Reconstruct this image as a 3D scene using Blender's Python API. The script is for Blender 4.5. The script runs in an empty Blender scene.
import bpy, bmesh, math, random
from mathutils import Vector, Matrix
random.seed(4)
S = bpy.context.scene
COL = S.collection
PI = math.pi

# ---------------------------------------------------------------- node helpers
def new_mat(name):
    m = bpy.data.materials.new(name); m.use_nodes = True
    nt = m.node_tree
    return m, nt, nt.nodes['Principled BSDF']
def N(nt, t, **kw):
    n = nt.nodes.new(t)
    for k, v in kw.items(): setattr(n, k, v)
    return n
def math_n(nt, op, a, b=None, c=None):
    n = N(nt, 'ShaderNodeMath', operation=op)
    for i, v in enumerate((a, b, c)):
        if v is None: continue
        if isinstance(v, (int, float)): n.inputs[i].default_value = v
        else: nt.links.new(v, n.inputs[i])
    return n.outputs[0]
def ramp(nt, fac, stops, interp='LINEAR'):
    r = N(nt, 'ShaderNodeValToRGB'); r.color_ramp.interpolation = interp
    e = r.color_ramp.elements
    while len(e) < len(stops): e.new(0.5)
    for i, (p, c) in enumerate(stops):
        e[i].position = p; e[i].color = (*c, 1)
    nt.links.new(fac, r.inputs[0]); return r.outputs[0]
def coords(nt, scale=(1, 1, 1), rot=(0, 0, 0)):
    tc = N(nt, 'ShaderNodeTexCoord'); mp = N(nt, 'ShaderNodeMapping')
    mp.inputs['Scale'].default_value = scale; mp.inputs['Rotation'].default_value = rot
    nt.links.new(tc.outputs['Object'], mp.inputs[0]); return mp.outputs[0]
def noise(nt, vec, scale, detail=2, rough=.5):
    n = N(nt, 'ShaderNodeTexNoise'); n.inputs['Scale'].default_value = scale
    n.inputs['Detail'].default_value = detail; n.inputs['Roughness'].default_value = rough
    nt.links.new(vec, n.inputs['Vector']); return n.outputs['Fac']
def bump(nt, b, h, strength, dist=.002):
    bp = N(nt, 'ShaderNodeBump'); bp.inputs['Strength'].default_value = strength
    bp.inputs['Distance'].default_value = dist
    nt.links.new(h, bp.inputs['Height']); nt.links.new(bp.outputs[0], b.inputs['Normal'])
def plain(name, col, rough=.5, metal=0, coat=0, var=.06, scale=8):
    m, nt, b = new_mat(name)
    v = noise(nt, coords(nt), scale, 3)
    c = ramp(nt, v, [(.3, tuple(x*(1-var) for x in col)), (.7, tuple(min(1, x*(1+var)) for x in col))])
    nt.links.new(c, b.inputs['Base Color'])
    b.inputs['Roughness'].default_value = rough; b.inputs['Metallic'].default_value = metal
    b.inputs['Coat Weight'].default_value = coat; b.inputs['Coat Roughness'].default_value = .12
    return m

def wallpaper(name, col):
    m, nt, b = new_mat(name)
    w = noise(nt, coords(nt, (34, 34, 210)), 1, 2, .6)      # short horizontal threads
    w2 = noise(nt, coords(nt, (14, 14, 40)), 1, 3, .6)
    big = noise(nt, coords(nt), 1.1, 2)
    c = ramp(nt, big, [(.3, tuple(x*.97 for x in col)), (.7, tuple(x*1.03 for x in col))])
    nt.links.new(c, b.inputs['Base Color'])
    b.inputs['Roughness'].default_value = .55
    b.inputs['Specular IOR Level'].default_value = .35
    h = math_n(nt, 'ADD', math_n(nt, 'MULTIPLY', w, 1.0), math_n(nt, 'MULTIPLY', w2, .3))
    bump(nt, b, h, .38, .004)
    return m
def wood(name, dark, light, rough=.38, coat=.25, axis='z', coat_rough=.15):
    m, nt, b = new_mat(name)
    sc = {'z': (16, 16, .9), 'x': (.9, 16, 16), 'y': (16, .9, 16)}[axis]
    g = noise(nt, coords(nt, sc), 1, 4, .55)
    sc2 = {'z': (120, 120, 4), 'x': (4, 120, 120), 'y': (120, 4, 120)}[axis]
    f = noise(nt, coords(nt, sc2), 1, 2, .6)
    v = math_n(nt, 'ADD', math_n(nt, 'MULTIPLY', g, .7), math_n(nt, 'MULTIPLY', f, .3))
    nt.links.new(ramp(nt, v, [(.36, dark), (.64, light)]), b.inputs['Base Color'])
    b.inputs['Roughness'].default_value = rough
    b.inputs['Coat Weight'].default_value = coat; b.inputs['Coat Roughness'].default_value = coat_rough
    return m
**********
#### TASK TO COMPLETE
Extract all of the data above and output it character for character.

#### EXERCISE OUTPUT
Reconstruct this image as a 3D scene using Blender's Python API. The script is for Blender 4.5. The script runs in an empty Blender scene.
import bpy, bmesh, math, random
from mathutils import Vector, Matrix
random.seed(4)
S = bpy.context.scene
COL = S.collection
PI = math.pi

# ---------------------------------------------------------------- node helpers
def new_mat(name):
    m = bpy.data.materials.new(name); m.use_nodes = True
    nt = m.node_tree
    return m, nt, nt.nodes['Principled BSDF']
def N(nt, t, **kw):
    n = nt.nodes.new(t)
    for k, v in kw.items(): setattr(n, k, v)
    return n
def math_n(nt, op, a, b=None, c=None):
    n = N(nt, 'ShaderNodeMath', operation=op)
    for i, v in enumerate((a, b, c)):
        if v is None: continue
        if isinstance(v, (int, float)): n.inputs[i].default_value = v
        else: nt.links.new(v, n.inputs[i])
    return n.outputs[0]
def ramp(nt, fac, stops, interp='LINEAR'):
    r = N(nt, 'ShaderNodeValToRGB'); r.color_ramp.interpolation = interp
    e = r.color_ramp.elements
    while len(e) < len(stops): e.new(0.5)
    for i, (p, c) in enumerate(stops):
        e[i].position = p; e[i].color = (*c, 1)
    nt.links.new(fac, r.inputs[0]); return r.outputs[0]
def coords(nt, scale=(1, 1, 1), rot=(0, 0, 0)):
    tc = N(nt, 'ShaderNodeTexCoord'); mp = N(nt, 'ShaderNodeMapping')
    mp.inputs['Scale'].default_value = scale; mp.inputs['Rotation'].default_value = rot
    nt.links.new(tc.outputs['Object'], mp.inputs[0]); return mp.outputs[0]
def noise(nt, vec, scale, detail=2, rough=.5):
    n = N(nt, 'ShaderNodeTexNoise'); n.inputs['Scale'].default_value = scale
    n.inputs['Detail'].default_value = detail; n.inputs['Roughness'].default_value = rough
    nt.links.new(vec, n.inputs['Vector']); return n.outputs['Fac']
def bump(nt, b, h, strength, dist=.002):
    bp = N(nt, 'ShaderNodeBump'); bp.inputs['Strength'].default_value = strength
    bp.inputs['Distance'].default_value = dist
    nt.links.new(h, bp.inputs['Height']); nt.links.new(bp.outputs[0], b.inputs['Normal'])
def plain(name, col, rough=.5, metal=0, coat=0, var=.06, scale=8):
    m, nt, b = new_mat(name)
    v = noise(nt, coords(nt), scale, 3)
    c = ramp(nt, v, [(.3, tuple(x*(1-var) for x in col)), (.7, tuple(min(1, x*(1+var)) for x in col))])
    nt.links.new(c, b.inputs['Base Color'])
    b.inputs['Roughness'].default_value = rough; b.inputs['Metallic'].default_value = metal
    b.inputs['Coat Weight'].default_value = coat; b.inputs['Coat Roughness'].default_value = .12
    return m

def wallpaper(name, col):
    m, nt, b = new_mat(name)
    w = noise(nt, coords(nt, (34, 34, 210)), 1, 2, .6)      # short horizontal threads
    w2 = noise(nt, coords(nt, (14, 14, 40)), 1, 3, .6)
    big = noise(nt, coords(nt), 1.1, 2)
    c = ramp(nt, big, [(.3, tuple(x*.97 for x in col)), (.7, tuple(x*1.03 for x in col))])
    nt.links.new(c, b.inputs['Base Color'])
    b.inputs['Roughness'].default_value = .55
    b.inputs['Specular IOR Level'].default_value = .35
    h = math_n(nt, 'ADD', math_n(nt, 'MULTIPLY', w, 1.0), math_n(nt, 'MULTIPLY', w2, .3))
    bump(nt, b, h, .38, .004)
    return m
def wood(name, dark, light, rough=.38, coat=.25, axis='z', coat_rough=.15):
    m, nt, b = new_mat(name)
    sc = {'z': (16, 16, .9), 'x': (.9, 16, 16), 'y': (16, .9, 16)}[axis]
    g = noise(nt, coords(nt, sc), 1, 4, .55)
    sc2 = {'z': (120, 120, 4), 'x': (4, 120, 120), 'y': (120, 4, 120)}[axis]
    f = noise(nt, coords(nt, sc2), 1, 2, .6)
    v = math_n(nt, 'ADD', math_n(nt, 'MULTIPLY', g, .7), math_n(nt, 'MULTIPLY', f, .3))
    nt.links.new(ramp(nt, v, [(.36, dark), (.64, light)]), b.inputs['Base Color'])
    b.inputs['Roughness'].default_value = rough
    b.inputs['Coat Weight'].default_value = coat; b.inputs['Coat Roughness'].default_value = coat_rough
    return m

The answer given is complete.